According to specific reports, it appears the Swedish commercial music streaming service, Spotify may not be hurting or helping anything at all, in terms of generated revenue.
Initially launched in October 2008 by Swedish startup Spotify AB, the service provides digitally-streamed content under the formal confines in alliance with such record labels as: Warner Music Group, Sony, EMI, Universal, and BBC.
Widely recognized as the most successful innovator of its kind, Spotify houses more than 75-million active users, including the 20-million that pay for an improved-quality/commercial-free service as of June 2015.
During the course of this year alone, artists like: iconic-rapper, Jay-Z and Icelandic alternative-crooner, Bjork both removed certain albums from Spotify due to monetary and creative reasons.
Recently, economists: Luis Aguiar of the Institute for Prospective Technological Studies in Seville, Spain and the University of Minnesota’s Joel Waldfogel conducted extensive research and discovered although the popular streaming-service may not be hurting the music-industry’s revenue, it’s certainly not performing any favors either.

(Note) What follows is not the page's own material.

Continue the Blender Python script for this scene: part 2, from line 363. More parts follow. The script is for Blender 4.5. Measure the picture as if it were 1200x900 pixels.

Observing data where countries reported a steady-rise in use of the service from 2013 to 2015 in direct contrast to areas where there was no rise, the studies indicated Spotify apparently lowers the amount of illegal-pirating on such sites as: TorrentFreak, but negatively-effects the sales of individual tracks.
Reseachers, Waldfogel and Aguiar explain the current trend the data reveals:
“Given the current industry’s revenue from track sales ($0.82 per sale) and the average payment received per stream ($0.007 per stream), our sales displacement estimates show that the losses from displaced sales are roughly outweighed by the gains in streaming revenue. In other words, our analysis shows that interactive streaming appears to be revenue-neutral for the recorded music industry.”